2007-01-21, 10:54:18

J.W. Marriott Jr., który skończy niedługo 75 lat, nie jest entuzjastą komputerów. Zawsze podczas spotkań robi notatki w swoim notesie, a kiedy wizytuje niektóre ze swoich 250 hoteli na świecie, zapisuje swoje myśli na kartkach, a potem chowa je do kieszeni marynarki.

Jeszcze nie tak dawno, jeżeli ktoś w jego towarzystwie użyłby słowa “blog”, nie wiedziałby w ogóle, co to znaczy. Ale nawet po pięciu dekadach w biznesie hotelowym odkąd otworzył pierwszy hotel ze swoimi rodzicami dokładnie 50 lat temu – CEO Marriott International jest gotowy na nowe obowiązki.

Od teraz Bill Marriott staje się bloggerem.

“Podejmuję ryzyko wejścia na niezbadane terytorium, kiedy rozpocząłem tego bloga” – Marriott mówi w swojej pierwszej wiadomości, którą można znaleźć na blogs.marriott.com „Rok temu nawet nie wiedziałem, co to jest blog – odkąd moja załoga od komunikacji zaczęła mówić mi o tym całym zamieszaniu z blogami w podróżowaniu i turystyce. Teraz wiem, że jest on zawsze tam, gdzie zawsze coś się dzieje, jeżeli chcesz porozmawiać bezpośrednio ze swoimi klientami i poznać opinie od nich.”
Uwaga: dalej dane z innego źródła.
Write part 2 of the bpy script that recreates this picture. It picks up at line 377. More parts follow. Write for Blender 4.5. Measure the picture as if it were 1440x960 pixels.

Wejście Marriotta do sfery blogów jest kolejną serią kroków, którą podjął, aby utrzymać swoją firmę i siebie odpowiednio do szybko zmieniającego się przemysłu hotelarskiego, który adoptuje się do bardziej rasowego, miejskiego podróżującego, który komunikuje się poprzez Internet i wymaga wyrafinowanego doznania z pobytu. Łańcuch hotelowy podnosi standard swoich pokoi, zmienia swoje lobby jako miejsca dla ludzi do jedzenia, picia, spania i integrowania się z innymi.

Blog Marriotta nie oznacza, że wchodzi w relacje ze swoim komputerem. On nagrywa swoje myśli na dyktafon. Nagranie będzie zamieszczone na stronie i dostępne publicznie. Chociaż CEO w innych przemysłach mają blogi, niektóre są krytykowane za to, że stają się prawie działami PR korporacji. Ale Kathleen Matthews, rzecznik Marriotta twierdzi, że „To ma być blog Billa Marriotta, a nie blog korporacji. To on będzie decydował, co chce powiedzieć.”

Tematy będą dotyczyć wśród wielu innych dygresje i wskazówki jak prowadzi firmę, swoje myśli o obsłudze klienta i to, czego nauczył się od swoich pracowników oraz jego komentarze bieżących wydarzeń.

Jego pierwszy post, składający się z prawie 700 słów, nie był rodzajem gawędziarstwa, które często spotyka się w blogach. Ale Marriott sugeruje, że będzie miał w przyszłości do opowiedzenia jedną czy dwie historie. Zbliżając się ku końcowi pisze „…mnóstwo ludzi pyta mnie jak ten stragan z piwem korzennym, który stanął w 1927 r. wyrósł na globalny biznes i jak zarządzaliśmy tym wzrostem. To wielka amerykańska opowieść z niektórymi naprawdę śmiesznymi anegdotami. W jednej z nich opowiem Wam o pasji mojego ojca do gwieździstej murawy, na pewno nie tej z boiska do footballu.”